Se tem um barulho que João Guilherme conhece desde sempre é o do caminhão de lixo. Aos 5 anos, o menininho acumula histórias com os coletores que de início chamava de "lixeiros", mas que o apreço à profissão lhe ensinou que o correto é: coletor de lixo. E ai de quem falar o "errado" perto dele. No bairro Nova Campo Grande, na última quinta-feira, quando o caminhão chegou, a surpresa veio correndo de dentro de uma das casas. Era João com o uniforme da Solurb, pronto para receber os amigos.
O menininho é um fofo e a história segue na mesma doçura pela simplicidade. João Guilherme fica tímido diante da entrevista, mas relata sua admiração em tom natural, de quem apenas sonha em ser coletor de lixo. Mas para quem recebe o carinho, o sentimento transborda aos olhos e no sorriso.

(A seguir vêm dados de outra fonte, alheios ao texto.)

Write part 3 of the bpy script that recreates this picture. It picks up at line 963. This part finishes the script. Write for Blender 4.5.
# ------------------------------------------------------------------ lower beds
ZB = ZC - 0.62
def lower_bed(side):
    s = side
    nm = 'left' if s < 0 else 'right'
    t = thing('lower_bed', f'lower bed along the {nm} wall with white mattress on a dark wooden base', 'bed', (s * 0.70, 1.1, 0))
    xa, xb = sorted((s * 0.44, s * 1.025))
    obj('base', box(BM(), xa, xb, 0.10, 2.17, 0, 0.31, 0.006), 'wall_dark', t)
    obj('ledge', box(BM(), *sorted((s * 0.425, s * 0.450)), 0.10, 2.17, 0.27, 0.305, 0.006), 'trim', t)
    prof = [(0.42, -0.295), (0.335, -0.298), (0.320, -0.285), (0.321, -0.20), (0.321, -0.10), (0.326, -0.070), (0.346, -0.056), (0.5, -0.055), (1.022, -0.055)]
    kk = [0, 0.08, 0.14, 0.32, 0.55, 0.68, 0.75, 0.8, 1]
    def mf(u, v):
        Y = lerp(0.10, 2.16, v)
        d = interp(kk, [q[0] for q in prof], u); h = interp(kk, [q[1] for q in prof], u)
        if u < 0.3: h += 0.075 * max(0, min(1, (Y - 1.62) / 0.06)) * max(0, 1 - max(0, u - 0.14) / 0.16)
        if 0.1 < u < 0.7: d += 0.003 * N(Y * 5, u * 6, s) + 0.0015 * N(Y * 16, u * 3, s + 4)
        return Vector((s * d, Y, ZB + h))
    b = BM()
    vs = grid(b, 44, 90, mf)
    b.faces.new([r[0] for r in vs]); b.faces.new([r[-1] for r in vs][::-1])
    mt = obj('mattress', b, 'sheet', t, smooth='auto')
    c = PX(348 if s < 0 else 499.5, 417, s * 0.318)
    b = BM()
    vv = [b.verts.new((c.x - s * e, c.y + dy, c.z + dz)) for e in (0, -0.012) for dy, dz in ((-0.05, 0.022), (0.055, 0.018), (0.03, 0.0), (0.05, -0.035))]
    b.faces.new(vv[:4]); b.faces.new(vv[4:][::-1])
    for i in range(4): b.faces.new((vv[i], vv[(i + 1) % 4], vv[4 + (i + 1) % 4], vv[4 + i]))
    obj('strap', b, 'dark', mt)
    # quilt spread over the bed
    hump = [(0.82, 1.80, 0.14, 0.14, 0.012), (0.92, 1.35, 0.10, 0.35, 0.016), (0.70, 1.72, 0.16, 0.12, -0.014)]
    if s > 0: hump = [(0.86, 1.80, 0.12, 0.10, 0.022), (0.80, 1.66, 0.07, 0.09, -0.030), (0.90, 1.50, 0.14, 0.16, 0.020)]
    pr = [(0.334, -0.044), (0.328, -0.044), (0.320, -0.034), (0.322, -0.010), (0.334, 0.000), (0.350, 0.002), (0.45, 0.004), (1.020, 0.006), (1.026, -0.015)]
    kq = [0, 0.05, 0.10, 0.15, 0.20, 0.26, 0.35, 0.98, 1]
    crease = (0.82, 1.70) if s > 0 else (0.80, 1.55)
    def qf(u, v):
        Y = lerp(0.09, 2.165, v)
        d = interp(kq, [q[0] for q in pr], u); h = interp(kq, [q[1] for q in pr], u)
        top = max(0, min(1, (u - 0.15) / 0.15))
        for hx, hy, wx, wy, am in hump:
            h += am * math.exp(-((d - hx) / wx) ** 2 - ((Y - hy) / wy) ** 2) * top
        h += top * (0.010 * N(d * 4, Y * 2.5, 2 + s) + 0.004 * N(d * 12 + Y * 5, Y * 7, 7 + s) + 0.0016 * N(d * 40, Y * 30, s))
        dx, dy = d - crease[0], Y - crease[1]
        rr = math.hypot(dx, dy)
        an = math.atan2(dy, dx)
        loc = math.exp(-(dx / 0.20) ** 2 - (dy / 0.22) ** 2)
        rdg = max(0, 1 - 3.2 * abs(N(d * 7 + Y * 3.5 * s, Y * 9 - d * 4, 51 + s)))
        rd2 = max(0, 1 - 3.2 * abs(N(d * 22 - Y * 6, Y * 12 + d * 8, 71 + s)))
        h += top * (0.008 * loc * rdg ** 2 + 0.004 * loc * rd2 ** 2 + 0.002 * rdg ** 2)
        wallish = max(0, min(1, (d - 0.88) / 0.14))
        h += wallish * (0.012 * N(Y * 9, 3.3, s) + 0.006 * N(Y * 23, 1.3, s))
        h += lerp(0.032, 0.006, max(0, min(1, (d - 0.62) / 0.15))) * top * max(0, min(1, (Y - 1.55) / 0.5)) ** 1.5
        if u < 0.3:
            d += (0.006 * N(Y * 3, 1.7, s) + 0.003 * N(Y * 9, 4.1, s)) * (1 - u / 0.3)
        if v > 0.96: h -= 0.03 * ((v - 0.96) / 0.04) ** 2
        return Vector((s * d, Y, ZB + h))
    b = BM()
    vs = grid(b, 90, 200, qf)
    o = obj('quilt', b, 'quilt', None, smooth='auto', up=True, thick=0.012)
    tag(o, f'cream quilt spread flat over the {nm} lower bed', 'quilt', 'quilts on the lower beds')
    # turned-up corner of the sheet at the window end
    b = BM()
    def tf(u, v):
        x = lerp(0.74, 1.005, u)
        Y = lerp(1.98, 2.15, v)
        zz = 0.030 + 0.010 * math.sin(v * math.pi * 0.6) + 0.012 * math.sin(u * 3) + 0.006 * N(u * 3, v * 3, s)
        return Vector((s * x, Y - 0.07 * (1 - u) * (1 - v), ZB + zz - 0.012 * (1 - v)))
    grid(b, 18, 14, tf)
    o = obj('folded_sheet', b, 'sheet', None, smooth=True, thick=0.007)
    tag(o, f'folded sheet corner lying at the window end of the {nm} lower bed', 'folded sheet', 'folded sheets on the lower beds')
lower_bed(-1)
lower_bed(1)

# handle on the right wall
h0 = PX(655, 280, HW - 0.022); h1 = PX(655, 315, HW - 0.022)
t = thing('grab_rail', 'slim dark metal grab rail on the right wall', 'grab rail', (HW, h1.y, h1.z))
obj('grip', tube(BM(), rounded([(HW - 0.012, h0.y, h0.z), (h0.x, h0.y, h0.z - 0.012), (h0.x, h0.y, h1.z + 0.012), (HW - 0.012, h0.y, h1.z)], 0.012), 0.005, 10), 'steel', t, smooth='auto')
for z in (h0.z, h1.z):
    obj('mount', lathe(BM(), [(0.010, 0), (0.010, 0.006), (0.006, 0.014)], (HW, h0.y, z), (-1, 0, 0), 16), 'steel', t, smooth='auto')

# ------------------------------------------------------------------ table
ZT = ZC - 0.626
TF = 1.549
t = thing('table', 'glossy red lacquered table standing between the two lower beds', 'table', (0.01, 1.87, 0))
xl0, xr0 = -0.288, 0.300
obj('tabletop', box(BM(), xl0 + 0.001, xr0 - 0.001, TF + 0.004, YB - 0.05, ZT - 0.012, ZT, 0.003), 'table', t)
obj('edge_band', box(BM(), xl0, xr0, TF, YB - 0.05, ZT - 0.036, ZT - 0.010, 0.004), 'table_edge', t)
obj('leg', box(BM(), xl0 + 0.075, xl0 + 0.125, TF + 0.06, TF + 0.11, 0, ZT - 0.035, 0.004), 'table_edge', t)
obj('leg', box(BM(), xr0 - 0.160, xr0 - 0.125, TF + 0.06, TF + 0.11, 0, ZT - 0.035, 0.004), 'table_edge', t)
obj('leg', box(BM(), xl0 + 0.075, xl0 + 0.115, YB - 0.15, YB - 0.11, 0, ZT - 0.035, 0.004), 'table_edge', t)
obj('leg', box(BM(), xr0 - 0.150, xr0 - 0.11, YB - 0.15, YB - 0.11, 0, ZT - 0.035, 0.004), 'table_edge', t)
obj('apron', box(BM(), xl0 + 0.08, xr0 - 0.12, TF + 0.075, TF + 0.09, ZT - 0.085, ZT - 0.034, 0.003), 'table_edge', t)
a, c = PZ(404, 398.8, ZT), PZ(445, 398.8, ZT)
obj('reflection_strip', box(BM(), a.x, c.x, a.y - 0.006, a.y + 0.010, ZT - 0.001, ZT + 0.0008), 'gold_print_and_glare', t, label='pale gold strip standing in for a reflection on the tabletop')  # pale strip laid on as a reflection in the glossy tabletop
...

Seu Antônio tem 41 anos e na última década, vem sendo coletor de lixo na cidade. É ele quem aparece, de verde, tal qual o garotinho, com João no colo em um dos registros. Que a criançada gosta deles, isso ele já sentiu. "Eles veem a gente passando e dão tchau, gostam. Não ficam com medo de nós. Tem uns que não vê a hora da gente passar", explica Antônio Marcos Padilha.
Sem filhos e nem netos, seu Antônio sente através dos pequenos, algo muito maior do que apenas um cumprimento cordial. "A energia que vem atrás do olhar deles. Isso dá um maior prazer de trabalhar", justifica.
Na manhã da última quinta, ele estava ele, o motorista e mais quatro coletores no caminhão, quando receberam a surpresa. "Quando o caminhão chegou, ele já estava lá de uniforme. Eu ainda perguntei para a mãe dele: aonde que a senhora mandou fazer esse uniforme? Eu fiquei sem palavras quando eu vi ele uniformizado, pequenininho e querendo correr", conta Antônio. Quem ouve, até se emociona pela proporção que o gesto de João tomou.
Ele já chegou a perguntar se o menino quer ser motorista ou coletor e a resposta foi a segunda. "Ele quer correr que nem a gente ali atrás, acho que é porque é a parte onde está moendo o lixo, compactando", completa Antônio.
Em casa, a família sabe da paixão do menino desde sempre. "Ele fica esperando eles lá fora, sabe o dia e a hora que eles vão passar", relata a mãe, vendedora Vanessa Ferreira, de 26 anos. E não é que agora o uniforme da Solurb é a roupa preferida do pequeno? É chegar da escola e pedir para vestir.
"Eles recolhem o lixo e eu quero ser igual a eles", explica João Guilherme dos Santos Oliveira, de 5 anos. No dia da surpresa, ele chegou a dar uma voltinha no caminhão, ao lado do motorista. "Eu fiz o caminho da nossa casa, tinha um monte de botão e meu avô ficou falando no rádio", descreve. O avô, seu Edenil Rosa de Oliveira, de 56 anos, completa dizendo que a função do rádio é de comunicar com a central.
Sobre o que mais gosta, João responde sem titubear. "De ir lá atrás, por que eu quero ser igual eles? Porque eu gosto", enfatiza. A família incentiva o gesto e quando teve a oportunidade de conhecer o chefe do almoxarifado, Carlos, pediu a ele que pudesse de alguma forma intervir para a surpresa.
Na concessionária que administra o lixo na Capital, ações assim, são vistas com bons olhos e na mesma semana dois funcionários foram antes do caminhão chegar ao setor, para presentear o garoto. "Acho bonito ele gostar, porque tem tanta gente que menospreza, e ele gosta, acha legal", dizem a mãe e a avó, dona Olinda de Oliveira, de 60 anos. "Ele ficou tão feliz, que eu achei que fosse chorar. Começou a esfregar os olhinhos, ficou feliz demais quando colocou o uniforme e o caminhão chegou", completa a avó.
A família sabe que quando crescer, tal sentimento pode mudar, mas não acredita que o amor vai acabar. "Ele tem uma preocupação com eles, quando vê que está chovendo, pergunta por que não estão com capa de chuva e aí eles explicam que é porque atrapalha o serviço", exemplifica a avó. "Para mim, assim, é muito bonito ver essa paixão dele, enquanto por aí a gente vê tanto desamor, tanta maldade. Eu acho que ele vai crescer com os mesmos valores e vai levar isso para a vida dele. O que é muito bom", espera Olinda.